The last time the Conservatives were voted out of power federally, the year was 1993.
It was an era when movements "had a national profile that would be hard to imagine today," says long-time feminist and social justice activist Judy Rebick. Yet vigorous interventions by social movements in opposition to the Canada–United States Free Trade Agreement in the 1988 election had not been able to forestall Conservative victory. There was no similar burning issue in 1993, so movements did relatively little as the country went to the polls.
Still, the lingering association of the Conservatives with widely-opposed policies, the inevitable fatigue of voters with long-term rule by one party and a series of high-profile scandals took their toll. Though movements viewed the Liberal platform, known as the "red book," with considerable skepticism, its progressive veneer mixed with scandal-based voter disaffection produced a huge Liberal majority.
For movements, it felt like a routine changing of the guard. Rebick, who was president of the National Action Committee on the Status of Women for a period in the '90s, recalls that the women's movement did not feel "any particular optimism about the Liberal victory"—they had needed to fight to make gains under the Conservatives, but they had done so, and, she said, "I don't think the Liberals were any more sympathetic to our demands than the Conservatives were."
Even the AIDS movement, which had what long-time anti-capitalist and queer organizer Gary Kinsman describes as a particularly "hostile, confrontational relationship with the [Conservative] government," was skeptical about the significance of the shift in power. Kinsman says, "There might have been a sense of some relief, but then there was a sense that the struggle continues."
The real change in direction, however, came in 1995.
Liberal Finance Minister Paul Martin's budget of that year began in earnest—the serious neoliberal damage at the federal level that would characterize the Liberal reign that lasted until 2006.
According to Rebick, that budget "did more to implement an austerity environment in the country than any single act of any government."

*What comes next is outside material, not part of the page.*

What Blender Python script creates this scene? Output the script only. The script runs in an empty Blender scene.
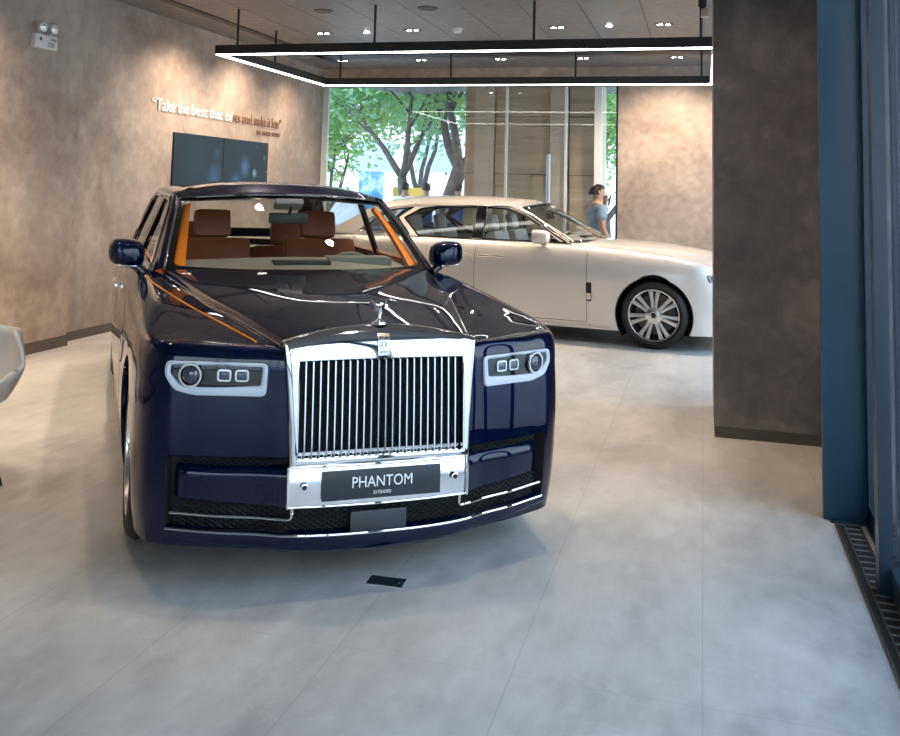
import bpy, bmesh, math, random
from mathutils import Vector, Matrix, noise
random.seed(7)
PI = math.pi
sc = bpy.context.scene
COL = sc.collection

# ------------------------------------------------------------------ camera
F, CX, CY, CAMH, YAW, PITCH, ROLL = 954.483, 428.919, 96.182, 1.62838, 0.28114, 0.09608, 0.02728
def cam_matrix():
    cy, sy = math.cos(YAW), math.sin(YAW)
    fwd = Vector((-sy*math.cos(PITCH), cy*math.cos(PITCH), math.sin(PITCH)))
    right = Vector((cy, sy, 0)); up = right.cross(fwd)
    c, s = math.cos(ROLL), math.sin(ROLL)
    r2 = c*right + s*up; u2 = -s*right + c*up
    M = Matrix.Identity(4)
    for i in range(3):
        M[i][0] = r2[i]; M[i][1] = u2[i]; M[i][2] = -fwd[i]
    M[2][3] = CAMH
    return M
cam = bpy.data.cameras.new('camera'); camo = bpy.data.objects.new('camera', cam); COL.objects.link(camo)
cam.sensor_fit = 'HORIZONTAL'; cam.sensor_width = 36.0; cam.lens = 36.0*F/900
cam.shift_x = (450-CX)/900; cam.shift_y = (CY-368)/900
cam.clip_start = .05; cam.clip_end = 300
camo.matrix_world = cam_matrix(); sc.camera = camo

# ------------------------------------------------------------------ view and sky
sc.view_settings.view_transform = 'Standard'; sc.view_settings.look = 'None'
sc.view_settings.exposure = 0.32; sc.view_settings.gamma = 1.0
sc.view_settings.use_curve_mapping = False
W = bpy.data.worlds.new('world'); sc.world = W; W.use_nodes = True
nt = W.node_tree; nt.nodes.clear()
out = nt.nodes.new('ShaderNodeOutputWorld'); bg = nt.nodes.new('ShaderNodeBackground')
tc = nt.nodes.new('ShaderNodeTexCoord'); sx = nt.nodes.new('ShaderNodeSeparateXYZ'); rp = nt.nodes.new('ShaderNodeValToRGB')
nt.links.new(tc.outputs['Generated'], sx.inputs[0]); nt.links.new(sx.outputs['Z'], rp.inputs[0])
rp.color_ramp.elements[0].position = 0.0; rp.color_ramp.elements[0].color = (.62, .74, .84, 1)
rp.color_ramp.elements[1].position = .7; rp.color_ramp.elements[1].color = (.46, .66, .95, 1)
e = rp.color_ramp.elements.new(.12); e.color = (.86, .95, 1.0, 1)
nt.links.new(rp.outputs[0], bg.inputs[0]); bg.inputs[1].default_value = 3.6
nt.links.new(bg.outputs[0], out.inputs[0])

def light(name, kind, loc, energy, color, target=None, **kw):
    d = bpy.data.lights.new(name, kind); o = bpy.data.objects.new(name, d); COL.objects.link(o)
    d.energy = energy; d.color = color; o.location = loc
    for k, v in kw.items(): setattr(d, k, v)
    if target is not None:
        o.rotation_euler = (Vector(target)-Vector(loc)).to_track_quat('-Z', 'Y').to_euler()
    return o
WARM = (1.0, .79, .56); COOL = (.78, .90, 1.0)

# ------------------------------------------------------------------ helpers
def prop(o, label=None, cat=None, group=None, kind=None):
    if label: o['label'] = label
    if cat: o['category'] = cat
    if group: o['group'] = group
    if kind: o['kind'] = kind
    return o
def thing(name, label, cat, loc=(0, 0, 0), rz=0.0, group=None):
    o = bpy.data.objects.new(name, None); COL.objects.link(o)
    o.empty_display_size = .1; o.location = loc; o.rotation_euler = (0, 0, rz)
    return prop(o, label, cat, group)
def link(name, me, parent=None):
    o = bpy.data.objects.new(name, me); COL.objects.link(o)
    if parent is not None: o.parent = parent
    return o
def bm_obj(name, bm, mat, parent=None, smooth=True, angle=40):
    me = bpy.data.meshes.new(name); bm.normal_update()
    bm.to_mesh(me); bm.free()
    if mat: me.materials.append(mat)
    if smooth:
        me.shade_smooth()
        try: me.set_sharp_from_angle(angle=math.radians(angle))
        except Exception: pass
    return link(name, me, parent)
class MB:
    def __init__(s): s.v = []; s.f = []
    def add(s, vs, fs):
        n = len(s.v); s.v += [tuple(v) for v in vs]; s.f += [tuple(i+n for i in f) for f in fs]; return s
    def box(s, c, size, rz=0, bev=0, rot=None):
        bm = bmesh.new(); bmesh.ops.create_cube(bm, size=1)
        for v in bm.verts: v.co = Vector((v.co.x*size[0], v.co.y*size[1], v.co.z*size[2]))
        if bev: bmesh.ops.bevel(bm, geom=bm.edges[:], offset=bev, segments=2, affect='EDGES', profile=.6)
        R = rot if rot is not None else Matrix.Rotation(rz, 3, 'Z')
        bm.verts.index_update()
        s.add([R @ v.co + Vector(c) for v in bm.verts], [[v.index for v in f.verts] for f in bm.faces]); bm.free(); return s
    def tube(s, pts, r, n=6, closed=False, caps=True):
        pts = [Vector(p) for p in pts]; N = len(pts)
        rr = r if isinstance(r, (list, tuple)) else [r]*N
        up = Vector((0, 0, 1)); rings = []; prev = None
        for i, p in enumerate(pts):
            if closed: d = pts[(i+1) % N]-pts[i-1]
            else: d = pts[min(i+1, N-1)]-pts[max(i-1, 0)]
            if d.length < 1e-9: d = Vector((0, 0, 1))
            d.normalize()
            if prev is None:
                a = up if abs(d.dot(up)) < .9 else Vector((1, 0, 0))
                prev = (a-d*a.dot(d)).normalized()
            else: prev = (prev-d*prev.dot(d)).normalized()
            b = d.cross(prev)
            rings.append([p+(prev*math.cos(2*PI*k/n)+b*math.sin(2*PI*k/n))*rr[i] for k in range(n)])
        vs = [q for g in rings for q in g]; fs = []
        M = N if closed else N-1
        for i in range(M):
            for k in range(n):
                a = i*n+k; b = i*n+(k+1) % n; j = ((i+1) % N)*n
                fs.append((a, b, j+(k+1) % n, j+k))
        if not closed and caps: fs += [tuple(range(n))[::-1], tuple((N-1)*n+k for k in range(n))]
        return s.add(vs, fs)
    def lathe(s, prof, n=48, axis='Z', c=(0, 0, 0), closed=False):
        vs = []; fs = []
        for k in range(n):
            a = 2*PI*k/n
            for r, h in prof:
                q = (r*math.cos(a), r*math.sin(a), h)
                if axis == 'X': q = (q[2], q[0], q[1])
                if axis == 'Y': q = (q[0], -q[2], q[1])
                vs.append((q[0]+c[0], q[1]+c[1], q[2]+c[2]))
        m = len(prof); M = m if closed else m-1
        for k in range(n):
            for i in range(M):
                a = k*m+i; b = k*m+(i+1) % m; d = ((k+1) % n)*m
                fs.append((a, d+i, d+(i+1) % m, b))
        return s.add(vs, fs)
    def loft(s, loops, closed=True, cap0=False, cap1=False):
        n = len(loops[0]); vs = [p for l in loops for p in l]; fs = []
        for i in range(len(loops)-1):
            for k in range(n if closed else n-1):
                fs.append((i*n+k, i*n+(k+1) % n, (i+1)*n+(k+1) % n, (i+1)*n+k))
        if cap0: fs.append(tuple(range(n))[::-1])
        if cap1: fs.append(tuple((len(loops)-1)*n+k for k in range(n)))
        return s.add(vs, fs)
    def xf(s, M):
        s.v = [tuple(M @ Vector(v)) for v in s.v]; return s
    def build(s, name, mat, parent=None, smooth=True, angle=40, recalc=True):
        bm = bmesh.new(); vv = [bm.verts.new(v) for v in s.v]
        for f in s.f:
            try: bm.faces.new([vv[i] for i in f])
            except ValueError: pass
        if recalc: bmesh.ops.recalc_face_normals(bm, faces=bm.faces[:])
        return bm_obj(name, bm, mat, parent, smooth, angle)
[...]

For at least some long-time activists, the lesson to be learned from this history is that while elections can matter a great deal, they are not the only moments that do. When movements allow our energies and attention to be drawn into a framework that confines analysis of how change happens solely to elections, we end up making bad decisions.
Jean Swanson was the president of the National Anti-Poverty Organization when the '95 budget hit, and she feels strongly that we must take a much longer view than the electoral cycle. "I'm 72. I started getting active when I was about 31. And when I look at the history of my activism, it seems like...things have gotten worse, progressively, in each of those forty years."
She links this trajectory to the fact that in that period in the 1970s, the corporate reaction to the social movement victories of the preceding decade was beginning to take off. In Canada, it found institutional expression through groups like the Business Council on National Issues and the Fraser Institute.
And in response to that legacy of loss that marched forward regardless of tides of electoral fortune, she is very clear that movements need to do things "differently" than they have been. While she has no magic answer as to how that should look in practice, she suggests that one important element is continuing the work of challenging how movements often reproduce marginalization, particularly of people of colour and Indigenous people. Over her four decades of involvement she says that issue has "improved" somewhat but "probably not enough." More generally, she thinks that doing things "differently" has to mean "more militant."
For Rebick, the society-wide pull to focus on elections and the consequent obscuration of the importance of other moments can lead to significant misdirection of movement energies. She argues that, at least sometimes, a party with a progressive reputation might be "more adept at implementing an austerity agenda than the Conservatives," so a simple change of faces on top may not on its own be as much of a victory as it appears. And it is possible that "a huge mobilization to defeat the Tories" might be followed by a dangerous period "where everyone relaxes to see what happens."
Rebick continues, "Whether the government that hopefully replaces Harper is Liberal, NDP or a coalition, the first year after the government is elected is key for mobilization." She warns, "The corporate elite does not relax. They are immediately mobilized to pressure the government in their direction."
Kinsman agrees that it is a "real problem when the focus is on one single individual...[or] on one political party." Rather, if our concern is with "the policies of austerity and neoliberal capitalism," then we need to focus on those policies and their impacts. And if that is what we are truly working against, then by saying that "Stephen Harper is the source of all evil, we open ourselves up for a situation where, if Stephen Harper is not the next Prime Minister...that we'll think we've won a major victory when we haven't...[because] the same policies are in place."
Kinsman hastens to add that in terms of the mainstream political parties, there are "differences between them, and those differences can actually be significant." Nonetheless, to one degree or another, all of them are "invested in" those policies of neoliberal capitalism and austerity.
He concludes, "If we don't see our major hope for progress is actually organizing really powerful, grassroots, radical movements that are willing to put in question the very bases of austerity, and at least neoliberal forms of capitalism if not capitalism much more generally, we're not going to be able to make progress."